- _Exercise details_
Within the data that follows, set down exactly the lines from the one containing "o = m.build(name, [m_wood, m_edge], bevel=.0008, seg=1)" through the one containing "o = bpy.data.objects.new('worktop', me);", both ends included.

- _Source excerpt_
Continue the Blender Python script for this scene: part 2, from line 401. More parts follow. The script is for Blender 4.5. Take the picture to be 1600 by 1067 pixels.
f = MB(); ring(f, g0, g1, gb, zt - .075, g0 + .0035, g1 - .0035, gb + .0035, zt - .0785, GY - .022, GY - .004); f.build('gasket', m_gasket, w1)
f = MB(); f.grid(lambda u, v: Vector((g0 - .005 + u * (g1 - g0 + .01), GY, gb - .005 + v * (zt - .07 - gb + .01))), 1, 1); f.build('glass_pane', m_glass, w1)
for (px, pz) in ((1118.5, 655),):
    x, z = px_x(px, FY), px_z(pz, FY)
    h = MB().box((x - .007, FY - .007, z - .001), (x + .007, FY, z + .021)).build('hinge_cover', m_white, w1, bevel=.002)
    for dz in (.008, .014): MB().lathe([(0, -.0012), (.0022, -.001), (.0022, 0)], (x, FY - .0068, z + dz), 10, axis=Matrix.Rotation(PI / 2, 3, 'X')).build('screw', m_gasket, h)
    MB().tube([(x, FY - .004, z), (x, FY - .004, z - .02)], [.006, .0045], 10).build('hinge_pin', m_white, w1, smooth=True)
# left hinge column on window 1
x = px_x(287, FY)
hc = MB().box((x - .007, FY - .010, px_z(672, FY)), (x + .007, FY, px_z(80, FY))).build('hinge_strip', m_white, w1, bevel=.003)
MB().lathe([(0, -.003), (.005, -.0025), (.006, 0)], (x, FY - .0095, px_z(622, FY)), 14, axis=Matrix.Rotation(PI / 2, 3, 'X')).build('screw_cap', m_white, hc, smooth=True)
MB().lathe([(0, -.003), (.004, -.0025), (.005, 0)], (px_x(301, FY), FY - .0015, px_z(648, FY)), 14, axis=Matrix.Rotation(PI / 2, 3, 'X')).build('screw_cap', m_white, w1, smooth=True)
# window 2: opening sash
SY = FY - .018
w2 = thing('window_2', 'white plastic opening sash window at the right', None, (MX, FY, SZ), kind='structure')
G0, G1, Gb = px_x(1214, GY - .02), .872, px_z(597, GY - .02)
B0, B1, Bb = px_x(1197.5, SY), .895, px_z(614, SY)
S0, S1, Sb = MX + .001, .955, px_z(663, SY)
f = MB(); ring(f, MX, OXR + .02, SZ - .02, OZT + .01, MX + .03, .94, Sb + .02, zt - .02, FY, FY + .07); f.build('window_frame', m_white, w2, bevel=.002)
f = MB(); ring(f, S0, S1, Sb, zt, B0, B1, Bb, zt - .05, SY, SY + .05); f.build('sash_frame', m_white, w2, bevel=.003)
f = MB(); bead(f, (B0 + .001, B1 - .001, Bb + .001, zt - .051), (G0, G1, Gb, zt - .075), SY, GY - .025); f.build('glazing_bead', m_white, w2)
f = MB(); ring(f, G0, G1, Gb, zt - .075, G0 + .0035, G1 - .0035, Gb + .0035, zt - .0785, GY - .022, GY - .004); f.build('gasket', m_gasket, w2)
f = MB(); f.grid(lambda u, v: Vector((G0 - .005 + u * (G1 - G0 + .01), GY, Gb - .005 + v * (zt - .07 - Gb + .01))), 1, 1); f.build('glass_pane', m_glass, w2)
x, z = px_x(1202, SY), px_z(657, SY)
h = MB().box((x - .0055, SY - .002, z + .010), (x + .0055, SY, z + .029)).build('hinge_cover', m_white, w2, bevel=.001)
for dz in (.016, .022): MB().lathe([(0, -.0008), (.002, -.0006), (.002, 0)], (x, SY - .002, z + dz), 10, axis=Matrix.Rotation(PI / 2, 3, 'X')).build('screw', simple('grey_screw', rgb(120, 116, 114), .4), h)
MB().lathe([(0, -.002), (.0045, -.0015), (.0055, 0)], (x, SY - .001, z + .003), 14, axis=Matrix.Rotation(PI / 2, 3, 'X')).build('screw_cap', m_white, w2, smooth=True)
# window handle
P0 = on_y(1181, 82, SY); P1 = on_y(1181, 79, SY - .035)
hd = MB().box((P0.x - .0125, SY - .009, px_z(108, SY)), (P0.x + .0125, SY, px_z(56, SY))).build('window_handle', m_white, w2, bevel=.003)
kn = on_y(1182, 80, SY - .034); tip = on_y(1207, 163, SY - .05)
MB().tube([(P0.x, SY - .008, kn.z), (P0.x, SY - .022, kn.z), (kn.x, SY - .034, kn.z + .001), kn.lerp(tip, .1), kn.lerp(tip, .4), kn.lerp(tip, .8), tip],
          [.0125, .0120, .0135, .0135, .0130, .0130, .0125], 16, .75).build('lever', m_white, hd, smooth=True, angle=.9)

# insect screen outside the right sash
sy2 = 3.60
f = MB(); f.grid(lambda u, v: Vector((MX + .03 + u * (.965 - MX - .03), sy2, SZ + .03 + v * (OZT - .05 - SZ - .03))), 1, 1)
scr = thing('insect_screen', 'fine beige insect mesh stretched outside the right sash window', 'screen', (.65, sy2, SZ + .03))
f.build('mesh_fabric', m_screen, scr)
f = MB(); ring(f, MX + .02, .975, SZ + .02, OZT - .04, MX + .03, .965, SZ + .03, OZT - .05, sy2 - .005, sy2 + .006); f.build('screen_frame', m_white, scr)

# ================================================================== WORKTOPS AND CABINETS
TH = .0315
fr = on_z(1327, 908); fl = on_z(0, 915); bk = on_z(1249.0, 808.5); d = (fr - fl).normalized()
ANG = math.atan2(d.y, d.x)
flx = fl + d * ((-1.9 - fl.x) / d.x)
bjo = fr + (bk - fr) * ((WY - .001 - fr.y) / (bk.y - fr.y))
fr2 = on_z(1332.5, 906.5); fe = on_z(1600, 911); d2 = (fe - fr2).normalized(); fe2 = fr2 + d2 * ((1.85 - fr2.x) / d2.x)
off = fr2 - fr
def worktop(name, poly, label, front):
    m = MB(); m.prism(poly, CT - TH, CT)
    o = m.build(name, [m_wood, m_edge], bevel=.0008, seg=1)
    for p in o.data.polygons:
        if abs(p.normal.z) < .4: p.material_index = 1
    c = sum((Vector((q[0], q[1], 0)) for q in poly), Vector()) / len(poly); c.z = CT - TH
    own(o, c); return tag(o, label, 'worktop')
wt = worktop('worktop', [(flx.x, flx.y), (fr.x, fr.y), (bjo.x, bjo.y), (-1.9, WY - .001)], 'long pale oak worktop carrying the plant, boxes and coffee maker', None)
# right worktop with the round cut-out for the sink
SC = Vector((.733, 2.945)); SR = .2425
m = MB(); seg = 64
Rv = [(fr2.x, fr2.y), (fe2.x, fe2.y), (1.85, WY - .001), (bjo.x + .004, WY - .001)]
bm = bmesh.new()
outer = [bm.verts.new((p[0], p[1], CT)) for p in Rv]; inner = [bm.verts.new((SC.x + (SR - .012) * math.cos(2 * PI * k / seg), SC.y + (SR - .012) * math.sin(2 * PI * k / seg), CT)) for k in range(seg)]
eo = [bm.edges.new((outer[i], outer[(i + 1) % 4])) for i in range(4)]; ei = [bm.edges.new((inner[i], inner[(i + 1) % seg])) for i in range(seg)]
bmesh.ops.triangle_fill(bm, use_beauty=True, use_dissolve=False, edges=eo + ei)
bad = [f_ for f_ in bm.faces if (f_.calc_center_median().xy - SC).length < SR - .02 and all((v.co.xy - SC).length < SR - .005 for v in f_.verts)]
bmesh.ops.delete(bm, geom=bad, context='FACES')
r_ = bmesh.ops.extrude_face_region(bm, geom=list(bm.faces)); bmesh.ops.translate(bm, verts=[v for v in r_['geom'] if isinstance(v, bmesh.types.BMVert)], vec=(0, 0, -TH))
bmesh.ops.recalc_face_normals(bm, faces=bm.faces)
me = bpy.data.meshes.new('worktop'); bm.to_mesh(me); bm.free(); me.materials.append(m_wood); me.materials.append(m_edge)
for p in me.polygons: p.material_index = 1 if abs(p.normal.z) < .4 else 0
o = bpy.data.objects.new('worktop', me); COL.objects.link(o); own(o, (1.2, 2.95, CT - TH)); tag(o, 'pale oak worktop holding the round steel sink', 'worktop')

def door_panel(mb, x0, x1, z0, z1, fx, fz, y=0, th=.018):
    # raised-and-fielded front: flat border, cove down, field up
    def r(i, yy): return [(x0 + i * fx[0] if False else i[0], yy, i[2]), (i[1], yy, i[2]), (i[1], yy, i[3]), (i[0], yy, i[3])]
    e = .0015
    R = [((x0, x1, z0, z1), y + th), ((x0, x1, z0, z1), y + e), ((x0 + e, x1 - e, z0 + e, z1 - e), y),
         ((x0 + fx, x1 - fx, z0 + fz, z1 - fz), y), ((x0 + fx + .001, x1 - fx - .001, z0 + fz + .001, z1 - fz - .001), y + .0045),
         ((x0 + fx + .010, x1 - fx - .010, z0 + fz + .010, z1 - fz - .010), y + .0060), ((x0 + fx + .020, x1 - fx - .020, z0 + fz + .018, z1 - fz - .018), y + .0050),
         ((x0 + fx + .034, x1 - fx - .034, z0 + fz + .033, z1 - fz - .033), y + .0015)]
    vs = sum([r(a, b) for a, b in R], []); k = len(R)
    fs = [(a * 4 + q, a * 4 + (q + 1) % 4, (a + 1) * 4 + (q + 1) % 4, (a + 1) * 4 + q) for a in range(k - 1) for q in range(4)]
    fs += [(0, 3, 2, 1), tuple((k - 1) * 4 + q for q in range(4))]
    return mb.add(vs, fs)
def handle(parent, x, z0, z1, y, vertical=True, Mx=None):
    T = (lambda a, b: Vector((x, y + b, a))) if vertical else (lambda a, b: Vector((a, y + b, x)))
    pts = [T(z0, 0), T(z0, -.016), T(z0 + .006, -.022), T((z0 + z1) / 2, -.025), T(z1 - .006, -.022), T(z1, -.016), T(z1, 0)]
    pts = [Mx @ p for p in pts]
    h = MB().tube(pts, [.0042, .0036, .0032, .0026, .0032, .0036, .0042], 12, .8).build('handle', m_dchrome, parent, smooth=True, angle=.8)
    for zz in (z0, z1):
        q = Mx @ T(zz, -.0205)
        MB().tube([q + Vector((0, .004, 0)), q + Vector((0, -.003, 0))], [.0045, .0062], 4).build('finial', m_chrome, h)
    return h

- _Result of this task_
    o = m.build(name, [m_wood, m_edge], bevel=.0008, seg=1)
    for p in o.data.polygons:
        if abs(p.normal.z) < .4: p.material_index = 1
    c = sum((Vector((q[0], q[1], 0)) for q in poly), Vector()) / len(poly); c.z = CT - TH
    own(o, c); return tag(o, label, 'worktop')
wt = worktop('worktop', [(flx.x, flx.y), (fr.x, fr.y), (bjo.x, bjo.y), (-1.9, WY - .001)], 'long pale oak worktop carrying the plant, boxes and coffee maker', None)
# right worktop with the round cut-out for the sink
SC = Vector((.733, 2.945)); SR = .2425
m = MB(); seg = 64
Rv = [(fr2.x, fr2.y), (fe2.x, fe2.y), (1.85, WY - .001), (bjo.x + .004, WY - .001)]
bm = bmesh.new()
outer = [bm.verts.new((p[0], p[1], CT)) for p in Rv]; inner = [bm.verts.new((SC.x + (SR - .012) * math.cos(2 * PI * k / seg), SC.y + (SR - .012) * math.sin(2 * PI * k / seg), CT)) for k in range(seg)]
eo = [bm.edges.new((outer[i], outer[(i + 1) % 4])) for i in range(4)]; ei = [bm.edges.new((inner[i], inner[(i + 1) % seg])) for i in range(seg)]
bmesh.ops.triangle_fill(bm, use_beauty=True, use_dissolve=False, edges=eo + ei)
bad = [f_ for f_ in bm.faces if (f_.calc_center_median().xy - SC).length < SR - .02 and all((v.co.xy - SC).length < SR - .005 for v in f_.verts)]
bmesh.ops.delete(bm, geom=bad, context='FACES')
r_ = bmesh.ops.extrude_face_region(bm, geom=list(bm.faces)); bmesh.ops.translate(bm, verts=[v for v in r_['geom'] if isinstance(v, bmesh.types.BMVert)], vec=(0, 0, -TH))
bmesh.ops.recalc_face_normals(bm, faces=bm.faces)
me = bpy.data.meshes.new('worktop'); bm.to_mesh(me); bm.free(); me.materials.append(m_wood); me.materials.append(m_edge)
for p in me.polygons: p.material_index = 1 if abs(p.normal.z) < .4 else 0
o = bpy.data.objects.new('worktop', me); COL.objects.link(o); own(o, (1.2, 2.95, CT - TH)); tag(o, 'pale oak worktop holding the round steel sink', 'worktop')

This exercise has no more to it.